McMillan asked U.S District Judge Andrew Carter to rescind the loan agreement because it was entirely a “fabrication.”

Barclays ‘s your McMillan last December in the UK in an attempt to recoup $540,000 it claims McMillan owes the bank for a loan he took out on June 24, 2010, for financing his capital contribution to Dewey.

However, in court papers, McMillan declared that he did not enroll in the Barclays’ loan and that he “has no recollection of signing any such (loan agreement.”

McMillan also submitted to the federal court that he had no reason to sign on the loan program on June 24, as because, on June 22, Joel Sanders, the CFO of Dewey had sent an email to him assuring that his requirement of capital obligations amounting to $540,000 had been taken care of.
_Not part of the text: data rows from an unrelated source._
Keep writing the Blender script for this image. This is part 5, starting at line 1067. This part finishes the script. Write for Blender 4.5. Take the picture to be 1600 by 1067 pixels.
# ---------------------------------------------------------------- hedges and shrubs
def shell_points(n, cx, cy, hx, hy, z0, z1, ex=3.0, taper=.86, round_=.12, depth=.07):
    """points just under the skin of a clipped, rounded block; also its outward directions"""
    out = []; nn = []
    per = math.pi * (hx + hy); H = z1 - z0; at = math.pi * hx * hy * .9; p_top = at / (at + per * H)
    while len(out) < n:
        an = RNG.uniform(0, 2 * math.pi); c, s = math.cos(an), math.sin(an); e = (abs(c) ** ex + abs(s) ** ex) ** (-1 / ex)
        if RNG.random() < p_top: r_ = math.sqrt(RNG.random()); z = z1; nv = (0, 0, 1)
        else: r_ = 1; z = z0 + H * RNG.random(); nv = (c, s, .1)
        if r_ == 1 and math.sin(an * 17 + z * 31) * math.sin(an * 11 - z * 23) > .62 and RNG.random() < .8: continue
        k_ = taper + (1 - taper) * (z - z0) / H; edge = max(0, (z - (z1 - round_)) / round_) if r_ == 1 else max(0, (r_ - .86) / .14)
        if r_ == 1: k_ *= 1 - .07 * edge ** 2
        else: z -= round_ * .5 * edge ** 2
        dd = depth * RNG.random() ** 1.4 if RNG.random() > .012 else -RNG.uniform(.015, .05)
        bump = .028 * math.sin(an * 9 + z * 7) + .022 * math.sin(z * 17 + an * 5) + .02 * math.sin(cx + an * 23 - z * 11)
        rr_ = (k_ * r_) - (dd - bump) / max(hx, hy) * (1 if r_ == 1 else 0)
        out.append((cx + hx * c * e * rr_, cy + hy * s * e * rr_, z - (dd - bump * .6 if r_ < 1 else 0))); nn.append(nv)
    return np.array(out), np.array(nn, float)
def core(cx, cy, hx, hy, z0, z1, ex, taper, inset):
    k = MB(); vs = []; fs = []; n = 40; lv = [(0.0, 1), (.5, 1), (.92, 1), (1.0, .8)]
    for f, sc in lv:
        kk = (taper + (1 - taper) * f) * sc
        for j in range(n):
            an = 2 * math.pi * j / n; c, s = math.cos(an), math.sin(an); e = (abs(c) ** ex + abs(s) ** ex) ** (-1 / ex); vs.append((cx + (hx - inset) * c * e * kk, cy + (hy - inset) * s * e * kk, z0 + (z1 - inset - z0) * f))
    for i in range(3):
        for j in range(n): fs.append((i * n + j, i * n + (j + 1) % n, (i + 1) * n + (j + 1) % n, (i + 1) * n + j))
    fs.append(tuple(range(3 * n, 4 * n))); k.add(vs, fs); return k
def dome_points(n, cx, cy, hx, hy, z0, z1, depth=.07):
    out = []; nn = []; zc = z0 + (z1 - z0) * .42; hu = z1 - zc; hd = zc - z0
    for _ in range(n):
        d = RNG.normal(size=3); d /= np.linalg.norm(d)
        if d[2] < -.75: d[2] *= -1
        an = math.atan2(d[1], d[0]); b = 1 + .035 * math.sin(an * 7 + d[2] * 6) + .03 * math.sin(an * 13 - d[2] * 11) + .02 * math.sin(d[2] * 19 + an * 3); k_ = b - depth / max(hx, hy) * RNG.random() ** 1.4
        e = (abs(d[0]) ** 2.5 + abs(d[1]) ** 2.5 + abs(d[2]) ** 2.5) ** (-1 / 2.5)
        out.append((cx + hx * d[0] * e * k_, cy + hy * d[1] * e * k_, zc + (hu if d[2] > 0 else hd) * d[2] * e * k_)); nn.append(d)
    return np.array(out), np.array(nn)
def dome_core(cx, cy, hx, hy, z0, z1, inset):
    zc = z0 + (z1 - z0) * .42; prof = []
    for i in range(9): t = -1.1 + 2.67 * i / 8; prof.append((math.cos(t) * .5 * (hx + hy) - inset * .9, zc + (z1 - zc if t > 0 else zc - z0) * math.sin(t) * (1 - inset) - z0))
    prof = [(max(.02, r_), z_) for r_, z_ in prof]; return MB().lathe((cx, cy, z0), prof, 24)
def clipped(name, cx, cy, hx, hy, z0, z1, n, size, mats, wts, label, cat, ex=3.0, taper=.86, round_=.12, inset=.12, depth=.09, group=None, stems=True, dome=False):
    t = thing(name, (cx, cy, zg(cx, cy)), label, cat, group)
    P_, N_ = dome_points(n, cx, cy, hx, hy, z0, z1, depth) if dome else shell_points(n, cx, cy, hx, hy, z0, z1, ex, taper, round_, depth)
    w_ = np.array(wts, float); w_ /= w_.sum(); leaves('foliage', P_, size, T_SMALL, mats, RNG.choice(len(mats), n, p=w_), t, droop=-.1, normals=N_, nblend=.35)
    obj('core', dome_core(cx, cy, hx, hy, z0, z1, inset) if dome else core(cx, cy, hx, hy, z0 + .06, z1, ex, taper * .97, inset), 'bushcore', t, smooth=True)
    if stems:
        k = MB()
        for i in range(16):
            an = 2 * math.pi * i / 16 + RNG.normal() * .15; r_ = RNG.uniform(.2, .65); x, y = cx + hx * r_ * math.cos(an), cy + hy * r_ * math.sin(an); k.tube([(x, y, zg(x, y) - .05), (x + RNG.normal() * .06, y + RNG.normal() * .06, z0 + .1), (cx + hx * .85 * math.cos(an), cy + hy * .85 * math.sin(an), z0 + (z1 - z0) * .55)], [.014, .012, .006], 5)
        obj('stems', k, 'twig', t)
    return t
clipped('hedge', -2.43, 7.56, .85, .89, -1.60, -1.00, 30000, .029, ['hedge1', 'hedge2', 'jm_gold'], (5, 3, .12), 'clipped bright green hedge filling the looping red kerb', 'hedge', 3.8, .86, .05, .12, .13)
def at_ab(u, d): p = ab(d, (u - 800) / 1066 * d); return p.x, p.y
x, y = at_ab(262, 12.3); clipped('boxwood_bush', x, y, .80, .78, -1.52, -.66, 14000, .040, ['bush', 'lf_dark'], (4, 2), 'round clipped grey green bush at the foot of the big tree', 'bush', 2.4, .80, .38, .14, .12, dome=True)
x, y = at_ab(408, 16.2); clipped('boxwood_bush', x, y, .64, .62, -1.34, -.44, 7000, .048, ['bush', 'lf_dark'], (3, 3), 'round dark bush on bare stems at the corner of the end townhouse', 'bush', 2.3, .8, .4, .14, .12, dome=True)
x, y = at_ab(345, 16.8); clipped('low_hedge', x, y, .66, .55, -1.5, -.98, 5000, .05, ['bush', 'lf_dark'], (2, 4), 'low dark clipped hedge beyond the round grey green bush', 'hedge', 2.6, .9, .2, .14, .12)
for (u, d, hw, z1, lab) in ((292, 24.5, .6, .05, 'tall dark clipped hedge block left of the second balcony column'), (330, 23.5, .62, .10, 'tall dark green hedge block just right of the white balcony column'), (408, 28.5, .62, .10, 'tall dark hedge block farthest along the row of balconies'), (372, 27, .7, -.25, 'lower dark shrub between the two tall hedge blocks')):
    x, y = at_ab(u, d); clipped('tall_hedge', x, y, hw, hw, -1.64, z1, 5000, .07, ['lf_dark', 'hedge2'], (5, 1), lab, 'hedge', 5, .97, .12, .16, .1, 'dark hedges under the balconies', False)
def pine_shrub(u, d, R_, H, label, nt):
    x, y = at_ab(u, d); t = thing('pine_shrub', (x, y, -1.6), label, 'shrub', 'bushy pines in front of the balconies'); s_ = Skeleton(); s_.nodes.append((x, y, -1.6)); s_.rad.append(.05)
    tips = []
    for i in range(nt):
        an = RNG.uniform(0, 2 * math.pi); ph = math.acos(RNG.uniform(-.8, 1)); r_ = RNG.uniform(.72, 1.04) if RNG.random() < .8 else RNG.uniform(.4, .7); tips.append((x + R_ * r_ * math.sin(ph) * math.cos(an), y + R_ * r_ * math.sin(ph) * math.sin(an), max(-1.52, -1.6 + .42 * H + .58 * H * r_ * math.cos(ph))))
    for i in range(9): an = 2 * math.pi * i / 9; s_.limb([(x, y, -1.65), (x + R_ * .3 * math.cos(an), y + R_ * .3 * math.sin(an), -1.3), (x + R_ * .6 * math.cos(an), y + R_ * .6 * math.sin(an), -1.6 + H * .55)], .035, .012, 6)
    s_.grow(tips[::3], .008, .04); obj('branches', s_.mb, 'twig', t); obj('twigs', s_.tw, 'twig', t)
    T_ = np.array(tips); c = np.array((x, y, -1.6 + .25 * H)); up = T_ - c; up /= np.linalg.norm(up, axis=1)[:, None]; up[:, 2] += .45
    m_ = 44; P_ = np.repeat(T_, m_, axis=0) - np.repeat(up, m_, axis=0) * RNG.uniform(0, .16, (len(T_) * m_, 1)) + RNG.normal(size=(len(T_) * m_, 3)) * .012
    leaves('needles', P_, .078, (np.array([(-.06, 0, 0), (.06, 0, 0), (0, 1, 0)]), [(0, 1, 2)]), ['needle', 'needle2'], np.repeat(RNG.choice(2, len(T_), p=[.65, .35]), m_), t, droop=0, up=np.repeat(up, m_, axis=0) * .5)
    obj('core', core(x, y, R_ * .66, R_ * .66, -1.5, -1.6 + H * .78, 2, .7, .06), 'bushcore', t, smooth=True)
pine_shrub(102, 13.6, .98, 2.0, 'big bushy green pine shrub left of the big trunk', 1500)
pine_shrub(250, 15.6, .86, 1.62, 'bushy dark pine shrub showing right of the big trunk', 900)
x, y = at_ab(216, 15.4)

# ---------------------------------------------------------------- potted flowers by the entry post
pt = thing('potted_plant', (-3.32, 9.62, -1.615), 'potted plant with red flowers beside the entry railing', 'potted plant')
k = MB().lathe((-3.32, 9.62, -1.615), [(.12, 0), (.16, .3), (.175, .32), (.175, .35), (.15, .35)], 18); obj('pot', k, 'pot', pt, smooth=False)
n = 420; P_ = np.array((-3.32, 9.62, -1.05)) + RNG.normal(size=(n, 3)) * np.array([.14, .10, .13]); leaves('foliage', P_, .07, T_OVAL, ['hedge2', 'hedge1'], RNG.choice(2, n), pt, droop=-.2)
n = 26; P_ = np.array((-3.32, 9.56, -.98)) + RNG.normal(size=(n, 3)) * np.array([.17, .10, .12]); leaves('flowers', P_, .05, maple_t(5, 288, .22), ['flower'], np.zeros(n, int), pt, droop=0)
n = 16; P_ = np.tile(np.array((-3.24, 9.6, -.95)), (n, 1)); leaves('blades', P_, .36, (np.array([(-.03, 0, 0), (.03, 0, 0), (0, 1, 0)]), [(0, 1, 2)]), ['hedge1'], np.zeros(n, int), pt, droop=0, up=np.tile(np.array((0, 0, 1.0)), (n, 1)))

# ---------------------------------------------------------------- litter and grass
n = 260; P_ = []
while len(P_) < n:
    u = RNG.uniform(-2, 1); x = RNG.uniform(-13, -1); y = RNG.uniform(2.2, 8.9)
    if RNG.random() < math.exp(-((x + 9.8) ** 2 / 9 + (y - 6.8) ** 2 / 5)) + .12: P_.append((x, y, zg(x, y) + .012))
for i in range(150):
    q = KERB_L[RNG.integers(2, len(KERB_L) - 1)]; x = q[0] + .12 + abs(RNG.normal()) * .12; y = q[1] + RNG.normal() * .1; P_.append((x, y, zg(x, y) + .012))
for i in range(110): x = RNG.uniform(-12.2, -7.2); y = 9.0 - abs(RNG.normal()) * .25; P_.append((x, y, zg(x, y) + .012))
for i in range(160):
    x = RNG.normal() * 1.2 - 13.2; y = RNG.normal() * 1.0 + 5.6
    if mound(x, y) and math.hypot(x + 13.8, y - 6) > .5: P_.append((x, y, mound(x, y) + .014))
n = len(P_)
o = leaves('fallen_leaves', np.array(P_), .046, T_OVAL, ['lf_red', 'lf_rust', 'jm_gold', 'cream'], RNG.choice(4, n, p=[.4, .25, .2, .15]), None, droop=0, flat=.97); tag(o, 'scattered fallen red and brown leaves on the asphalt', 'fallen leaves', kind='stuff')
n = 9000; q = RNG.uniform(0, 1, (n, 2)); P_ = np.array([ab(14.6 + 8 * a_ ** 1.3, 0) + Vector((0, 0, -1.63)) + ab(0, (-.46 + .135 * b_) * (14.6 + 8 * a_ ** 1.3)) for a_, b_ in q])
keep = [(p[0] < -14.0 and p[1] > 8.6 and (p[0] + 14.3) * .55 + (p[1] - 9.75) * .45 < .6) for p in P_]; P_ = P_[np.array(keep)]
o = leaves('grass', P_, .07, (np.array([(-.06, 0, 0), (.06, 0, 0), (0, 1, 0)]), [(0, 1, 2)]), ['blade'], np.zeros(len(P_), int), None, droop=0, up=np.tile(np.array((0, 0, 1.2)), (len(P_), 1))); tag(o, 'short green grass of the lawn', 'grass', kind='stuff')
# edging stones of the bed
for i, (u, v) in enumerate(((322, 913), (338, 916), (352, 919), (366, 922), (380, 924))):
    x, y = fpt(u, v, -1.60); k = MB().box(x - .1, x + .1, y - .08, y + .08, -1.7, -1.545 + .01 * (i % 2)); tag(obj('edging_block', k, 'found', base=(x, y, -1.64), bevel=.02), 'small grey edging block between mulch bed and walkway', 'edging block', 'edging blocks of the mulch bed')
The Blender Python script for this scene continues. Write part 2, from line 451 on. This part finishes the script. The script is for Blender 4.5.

The lawsuit mentioned that McMillan had already notified leaders of Dewey of his plans to leave the establishment prior to June 22, and that he had told the firm in March that the firm already owed him an amount close to $1 million in compensation for the last three years, and he had decided to wind up his practice at Dewey.

In response, the Dewey CFO had written back to him with a tally of accounts and had submitted the firm was reducing its debt to him by $540,000 to cover his capital contributions. McMillan told the court that the email from Sanders mentioned, “Your capital has already been deducted and processed as it was way overdue and you never processed the loan documents.”

As Dewey had submitted that McMillan’s capital contribution was being adjusted against the compensation the law firm owed him, and the email also admitted that McMillan had not “processed the loan documents,” it was difficult to see how Barclays sued him over the loan, but maybe it’s the bank’s lawyers have something up their sleeves.